Presenting an overview of SDG 16, specifically target 16.3 and its indicators, the Head of Governance, UNDP, Nana Teiba Chinbuah, said the SDGs could not be achieved without peace and building peaceful, just and inclusive societies.

According to her, corruption, bribery and tax evasion cost about $1.26 trillion for developing countries per year, an amount that could be used to lift those who are living on less than $1.25 a day in at least six years.

The Director of Legal Aid, Ghana, Mr Alhassan Yahaya Seini, said access to justice was a basic principle of the rule of law and also a fundamental human right guaranteed under the 1992 constitution of Ghana.

Legal records

He said according to the General Legal Council’s records, as of June 30, 2017 there were 2,599 licensed lawyers that practised in Ghana and many of them were not in advocacy, while others were still not engaged in practice in the criminal justice system.

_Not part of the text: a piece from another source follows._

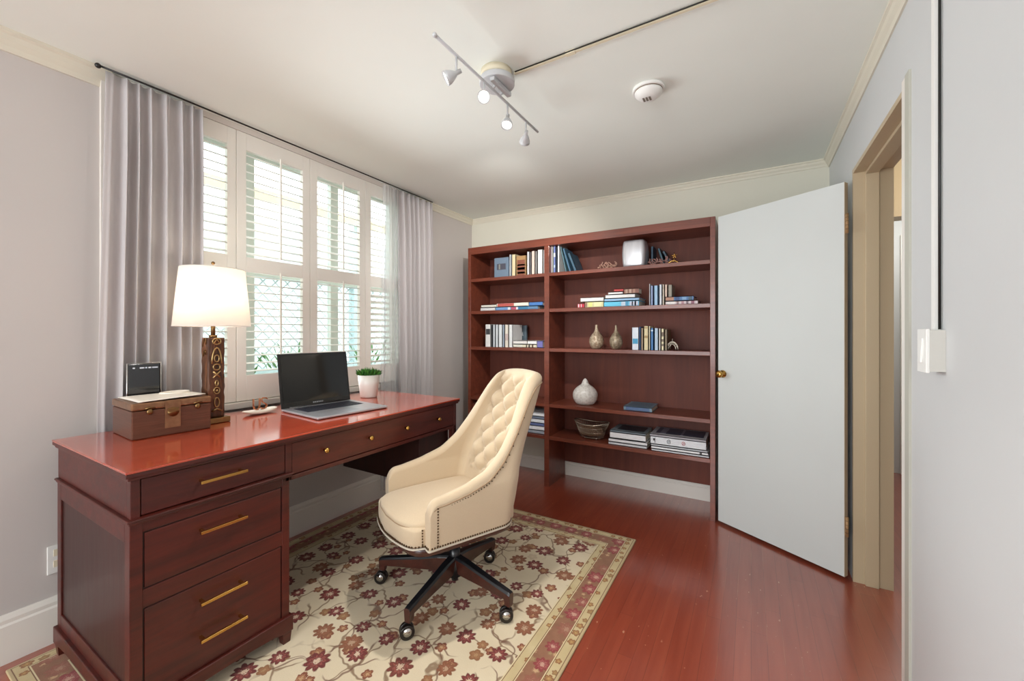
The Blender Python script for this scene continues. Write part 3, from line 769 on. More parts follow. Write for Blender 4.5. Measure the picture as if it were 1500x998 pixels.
lie(z2, 846, 856, .035, (184, 40, 60), 'small red booklet at the left end of the pile', G, D=.06, marks=((.1, .25, (230, 200, 205)), (.5, .6, (230, 200, 205))))
lie(z2, 857, 884, .046, (206, 200, 150), 'yellow green spined book under the white book', G, marks=((0, .12, (140, 110, 90)), (.2, .4, (214, 214, 130)), (.5, .9, (224, 220, 170))))
lie(z2 + .046, 850.5, 884, .034, (222, 222, 218), 'white book lying on the yellow green book', G)
lie(z2, 885, 936, .042, (98, 190, 226), 'thick cyan blue book at the bottom of the pile', G, D=.22, marks=((0, .45, (96, 196, 228)), (.5, .62, (190, 206, 222)), (.62, .7, (70, 150, 190)), (.74, .98, (196, 200, 218)), (.8, .83, (60, 50, 70)), (.88, .92, (80, 70, 90))))
lie(z2 + .042, 885.5, 936, .022, (150, 190, 226), 'thin sky blue book on the thick cyan book', G, D=.22)
lie(z2 + .064, 887, 930, .030, (234, 233, 231), 'white book on the blue books', G, D=.17)
lie(z2 + .094, 891, 912, .020, (232, 228, 226), 'small white booklet near the top of the pile', G, D=.12)
lie(z2 + .094, 914, 936, .040, (134, 86, 70), 'brown patterned small book on top of the pile', G, D=.10, marks=((.1, .25, (180, 150, 130)), (.35, .5, (190, 160, 140)), (.6, .75, (170, 130, 110))))
lie(z2 + .114, 899.5, 913, .022, (194, 62, 60), 'small red book topping the pile beside the brown book', G, D=.10)
lie(z2, 975, 1022, .027, (218, 204, 206), 'pinkish white book lying at the right end of the second shelf', G, marks=((.05, .3, (236, 230, 226)), (.35, .42, (150, 120, 120)), (.5, .58, (190, 140, 150)), (.65, .72, (120, 100, 110)), (.8, .9, (150, 90, 110))))
lie(z2 + .027, 975, 1016, .032, (74, 118, 172), 'blue and brown covered book on the pinkish white book', G, D=.18, marks=((.0, .3, (176, 128, 104)), (.35, .5, (40, 70, 120)), (.6, .75, (120, 160, 200)), (.82, .95, (60, 90, 110))))
G = 'books standing on the second right shelf'
for pl, pr, yt, c, lab in ((951, 952.5, 416, (222, 226, 232), 'tall very thin white book at the left of the row'), (953, 957, 419, (150, 168, 206), 'periwinkle blue book left of the light blue one'), (958, 964, 418.5, (160, 196, 226), 'light sky blue book in the second shelf row'),
                           (965.5, 970, 417, (214, 218, 224), 'white grey book in the second shelf row'), (970.5, 973, 417, (226, 214, 196), 'thin cream book before the tan one'),):
    up(z2, pl, pr, yt, c, lab, G, D=.16)
fm = up(z2 + .06, 973.5, 978, 417, (232, 204, 184), 'pale peach book standing behind the lying books', G, D=.12, Y=3.10)
fm.location.z = z2 + .0605
up(z2 + .06, 978.5, 985, 417.5, (150, 142, 126), 'olive grey book ending the second shelf row', G, D=.12, Y=3.10)
G = 'books standing on the third right shelf'
for pl, pr, yt, c, lab, mk in ((925.5, 936, 480, (220, 226, 236), 'wide white book with blue square, third right shelf', ((.27, .5, (58, 150, 190)),)), (936.5, 938.5, 479, (60, 92, 140), 'thin dark blue book right of the blue square book', ()),
                               (939, 942.5, 481, (166, 142, 116), 'tan brown thin book, third right shelf', ()), (943, 950, 478, (220, 204, 160), 'golden cream book, third right shelf', ((.5, .6, (170, 140, 90)), (.9, .96, (180, 150, 100)))),
                               (950.5, 952.5, 478, (232, 220, 190), 'thin ivory book left of the blue one', ()), (953, 957.5, 481, (58, 118, 176), 'saturated blue book, third right shelf', ((.86, .92, (200, 220, 235)),)),
                               (958.5, 964.5, 481, (176, 196, 214), 'pale blue-grey book, third right shelf', ()), (965, 968, 481.5, (214, 206, 196), 'thin off white book, third right shelf', ()),
                               (968.5, 973, 482, (226, 214, 176), 'cream book with dark script, third right shelf', ((.2, .3, (120, 100, 80)), (.4, .52, (120, 100, 80)), (.65, .85, (110, 90, 70)))), (973.4, 978, 483, (122, 104, 78), 'olive brown book ending the third right shelf row', ())):
    up(z3, pl, pr, yt, c, lab, G, D=.15, marks=mk)
# fourth right shelf
o = book('slate blue book lying alone on the shelf right of the white vase', 'books lying on the lower shelves', .032, .205, .235, (-.832, 3.09, z4 + .0005), (120, 144, 160), lying=True, rz=.0, marks=((.08, .92, (84, 108, 146)),), )
q = MB(); q.box(.02, .185, .03, .21, .0312, .0326); q.build('cover_picture', cover((92, 120, 140)), o, local=True)
G = 'books lying on the lower shelves'
def stack(x0, y0, specs, z, g):
    for (T_, L_, D_, c, lab, dx_, mk) in specs:
        o = book(lab, g, T_ - .001, L_, D_, (x0 + dx_, y0, z + .0005), c, lying=True, marks=mk); z += T_
    return z, o
zt_, o = stack(-.945, 3.075, [(.022, .285, .23, (206, 208, 212), 'bottom pale grey book of the left magazine stack', 0, ()), (.026, .285, .23, (226, 226, 228), 'second white book of the left magazine stack', 0.002, ()),
                          (.004, .27, .225, (40, 40, 44), 'thin black folder inside the left magazine stack', .004, ()), (.046, .265, .23, (228, 228, 230), 'thick white book of the left magazine stack', .012, ()),
                          (.014, .262, .235, (120, 132, 140), 'grey covered magazine topping the left stack', .014, ())], z5, G)
q = MB(); q.box(.04, .24, .04, .21, .0125, .0142); q.build('cover_picture', cover((44, 44, 50)), o, local=True)
zt_, o2 = stack(-.635, 3.065, [(.016, .375, .25, (208, 210, 214), 'bottom white book of the right magazine stack', .012, ()), (.02, .372, .25, (234, 234, 236), 'second white book of the right magazine stack', .01, ((.86, .9, (60, 60, 60)),)),
                           (.014, .37, .25, (196, 200, 204), 'light grey book of the right magazine stack', .008, ())], z5, G)
o2 = book('white ring binder with small round emblems in the right stack', G, .056, .365, .25, (-.63, 3.065, zt_ + .0005), (222, 224, 228), lying=True)
for xx, cc, R_ in ((.125, (40, 40, 44), .011), (.222, (176, 70, 66), .010)):
    q = MB(); q.tube([(xx + R_ * math.cos(a * PI / 8), -.0012, .028 + R_ * 1.2 * math.sin(a * PI / 8)) for a in range(16)], .0016, closed=True, seg=6)
    q.tube([(xx - .004, -.0012, .022), (xx + .001, -.0012, .034)], .0012, seg=6); q.tube([(xx + .001, -.0012, .022), (xx + .005, -.0012, .033)], .0012, seg=6)
    q.build('emblem', cover(cc), o2, local=True)
q = MB(); q.box(.018, .03, -.0015, .001, .024, .04); q.box(.028, .032, -.0015, .001, .01, .044); q.build('emblem', cover((50, 50, 54)), o2, local=True)
o3 = book('grey and purple covered magazine topping the right stack', G, .016, .37, .262, (-.635, 3.06, zt_ + .0565), (170, 166, 172), lying=True)
q = MB(); q.box(.03, .35, .05, .25, .0145, .0162); q.build('cover_picture', cover((66, 66, 84)), o3, local=True)
for a_, b_ in ((.06, .10), (.2, .215)):
    q = MB(); q.box(a_, b_, .05, .25, .0155, .0172); q.build('cover_stripe', cover((120, 116, 132)), o3, local=True)
# lower left: small pile beside the divider and brown box
G = 'books piled on the lower left shelf'
zz = z5
for k, (T_, c, lab) in enumerate(((.03, (150, 160, 172), 'bottom grey book of the pile beside the divider'), (.036, (226, 230, 236), 'second white book of the pile beside the divider'), (.026, (96, 112, 160), 'blue book inside the pile beside the divider'),
                                  (.034, (222, 228, 236), 'fourth white book of the pile beside the divider'), (.022, (110, 120, 140), 'grey blue book near the top of the divider pile'), (.03, (230, 232, 236), 'top white book of the pile beside the divider'))):
    book(lab, G, T_ - .001, .235, .2, (-1.722, 3.085, zz + .0005), c, lying=True, marks=((.5, .99, tuple(min(255, v + 10) for v in c)),)); zz += T_
bx_ = thing('storage_box', (-2.1, 3.2, z5), 'brown wooden drawer box on the lower left shelf', 'box')
m = MB(); m.box(-2.225, -1.98, 3.062, 3.34, z5 + .001, z5 + .205); m.build('body', M_shelfback, bx_, bevel=.003)
m = MB(); m.box(-2.215, -1.99, 3.056, 3.063, z5 + .014, z5 + .19); m.build('front_panel', wood('box_front', col(132, 68, 44), col(96, 44, 30), 'X', 1, .35, .3), bx_, bevel=.002)

# ---- ornaments on the shelves
def mottled(name, a, b, rough=.25, metal=.5, scale=70):
    n = N(name); v = n.coord(); vo = n.n('ShaderNodeTexVoronoi'); n.set(vo.inputs['Vector'], v); vo.inputs['Scale'].default_value = scale
    k = n.noise(v, scale * .7, 3); f_ = n.math('MULTIPLY', vo.outputs['Distance'], 1.4)
    return n.bsdf(n.mix(f_, b, n.mix(k, a, b)), rough, metal, bump=vo.outputs['Distance'], bs=.6, bd=.002)
M_gold = mottled('gold_mosaic', col(232, 218, 192), col(130, 104, 78), .3, .25)
M_gold2 = mottled('bronze_mosaic', col(206, 190, 162), col(92, 74, 56), .3, .25)
M_pearl = mottled('pearl_mosaic', col(250, 248, 244), col(196, 190, 182), .3, .0, 55)
def bottle(name, c, R, Hh, mat, lab, cat, grp=None, tip=.012):
    m = MB()
    pr = [(.0, 0), (R * .45, 0), (R * .62, .004), (R * .9, Hh * .16), (R, Hh * .30), (R * .93, Hh * .44), (R * .66, Hh * .58), (R * .34, Hh * .70), (tip * 1.0, Hh * .80), (tip * .8, Hh * .93), (tip, Hh), (0, Hh)]
    m.lathe(pr, c, 32, close=False); return tag(m.build(name, mat, pivot=c, subsurf=1), lab, cat, grp)
bottle('vase', (-1.062, 3.14, z3), .060, .192, M_gold, 'gold flecked gourd vase, left of the pair', 'vase', 'gourd vases on the third shelf')
bottle('vase', (-.905, 3.14, z3), .052, .188, M_gold2, 'darker bronze gourd vase, right of the pair', 'vase', 'gourd vases on the third shelf', .010)
m = MB(); R = .104; Hh = .212
m.lathe([(0, 0), (R * .6, 0), (R * .72, .006), (R * .95, Hh * .2), (R, Hh * .38), (R * .9, Hh * .54), (R * .62, Hh * .68), (R * .36, Hh * .75), (R * .26, Hh * .8), (R * .22, Hh * .9), (R * .06, Hh), (0, Hh)], (-1.175, 3.19, z4), 40, close=False)
tag(m.build('vase', M_pearl, pivot=(-1.175, 3.19, z4), subsurf=1), 'white crackled round vase with pointed lid on the fourth shelf', 'vase')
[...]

According to him, an additional challenge to general availability was that the majority of the lawyers resided and worked in the national and regional capitals, adding that 2,112 of the number resided in Accra with 392 distributed in the regional capitals.

A high-level dialogue of Sustainable Development Goal (SDG) 16.3 opened in Accra which discussed how paralegals could be used for increased access to Legal Aid Services in the country.